My Twenty Years in Buckingham Palace

Source: Frederick John Corbitt, My Twenty Years in Buckingham Palace: a book of intimate memoirs (New York, D. McKay Co., 1956), pp. 229-230

Text: I found it most amusing in those days to read and to hear of the Princess’s name being linked with this young man or that young man, various officers of the Guards and scions of the nobility who all of them in turn had been invited to join the Royal party at one house or another. I have seen them all come — and go away to wed some other lady or to stay bachelors. People like the Marquess of Blandford, the Earl of Dalkeith, and many others. Always the Group Captain would be among the party, quite content to let the limelight of publicity shine on these other young men, doing his best to help make them happy and comfortable throughout their stay. But to those of us in the background there was never any doubt whatever as to whom the Princess wanted to sit near her during an after-dinner film show in one of the private cinemas at the Royal residences. It was always Peter.

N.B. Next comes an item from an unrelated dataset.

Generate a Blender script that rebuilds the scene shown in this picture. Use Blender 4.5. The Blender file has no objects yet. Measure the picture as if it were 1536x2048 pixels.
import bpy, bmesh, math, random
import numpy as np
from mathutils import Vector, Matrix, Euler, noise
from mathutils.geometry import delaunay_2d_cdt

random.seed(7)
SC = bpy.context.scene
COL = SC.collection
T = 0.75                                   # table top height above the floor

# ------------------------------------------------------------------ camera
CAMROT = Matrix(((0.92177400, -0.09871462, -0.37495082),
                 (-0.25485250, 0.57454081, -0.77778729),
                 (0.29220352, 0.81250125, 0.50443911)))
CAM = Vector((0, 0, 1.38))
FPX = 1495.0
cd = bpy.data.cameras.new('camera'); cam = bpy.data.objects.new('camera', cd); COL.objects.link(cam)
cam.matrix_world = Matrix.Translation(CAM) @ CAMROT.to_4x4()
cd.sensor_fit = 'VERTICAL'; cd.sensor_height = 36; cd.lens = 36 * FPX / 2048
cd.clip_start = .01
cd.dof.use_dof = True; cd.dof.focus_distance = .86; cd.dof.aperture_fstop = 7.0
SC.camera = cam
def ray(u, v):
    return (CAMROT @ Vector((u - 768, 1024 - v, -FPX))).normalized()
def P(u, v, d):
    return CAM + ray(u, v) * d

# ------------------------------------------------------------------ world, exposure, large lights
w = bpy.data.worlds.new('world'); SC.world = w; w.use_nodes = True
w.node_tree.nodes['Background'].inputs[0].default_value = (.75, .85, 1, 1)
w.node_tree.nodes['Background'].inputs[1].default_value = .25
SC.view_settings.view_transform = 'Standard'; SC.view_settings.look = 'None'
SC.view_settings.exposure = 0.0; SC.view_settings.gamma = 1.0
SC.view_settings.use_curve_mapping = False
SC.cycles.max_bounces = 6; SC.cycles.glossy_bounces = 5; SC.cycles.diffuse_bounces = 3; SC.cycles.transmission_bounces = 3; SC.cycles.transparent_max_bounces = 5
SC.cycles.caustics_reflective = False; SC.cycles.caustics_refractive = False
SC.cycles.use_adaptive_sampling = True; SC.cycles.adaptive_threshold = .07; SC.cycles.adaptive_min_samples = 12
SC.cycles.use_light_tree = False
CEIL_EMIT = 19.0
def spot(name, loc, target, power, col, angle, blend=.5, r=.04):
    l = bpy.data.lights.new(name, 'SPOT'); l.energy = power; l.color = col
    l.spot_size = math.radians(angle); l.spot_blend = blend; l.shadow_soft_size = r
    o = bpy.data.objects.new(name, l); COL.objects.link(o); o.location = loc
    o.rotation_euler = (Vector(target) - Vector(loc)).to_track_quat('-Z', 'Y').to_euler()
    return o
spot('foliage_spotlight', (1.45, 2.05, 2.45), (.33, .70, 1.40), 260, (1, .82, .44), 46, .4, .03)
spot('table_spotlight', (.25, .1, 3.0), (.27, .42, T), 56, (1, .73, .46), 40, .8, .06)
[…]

I sat close behind the Royal Family at these cinema shows. I delighted in the rather ceremonious way in which the Royal Family would walk in, headed by the King and the Queen Mother, followed by the two Princesses and the young men of the party. When the King had taken his seat with his Queen beside him, the others would take their seats to the left and right of the Royal couple in the same row and proceed to fill up the rows of chairs behind. Princess Margaret would nearly always take a seat behind the front or second row and keep a chair next to her for the Group Captain who waited rather quietly until the King would call for the lights to go out. Then the Group Captain would slip silently in to take his seat beside Princess Margaret, placing a rug about her knees if it was cold, and putting out an ash tray for her cigarette and holder. There was a definite atmosphere of contentment between the two as they would settle down to watch the film.

I always thought, “Good luck to them.” It used to amuse me a good deal on these occasions to observe the disapproval being expressed among older members of the Household to ward the Group Captain for his manners with the Princess. But that was the way the Princess wanted it; she was happy and so was he.

Comments: Frederick John Corbitt was Deputy Comptroller of Supply at Buckingham Palace. After leaving this employment he published an indiscreet memoir of his time with the British royal family, entitled Fit for a King (1956). The American edition, My Twenty Years at Buckingham Palace, had an extra chapter on the romance between Princess Margaret and Group Captain Peter Townsend, from which the above is taken.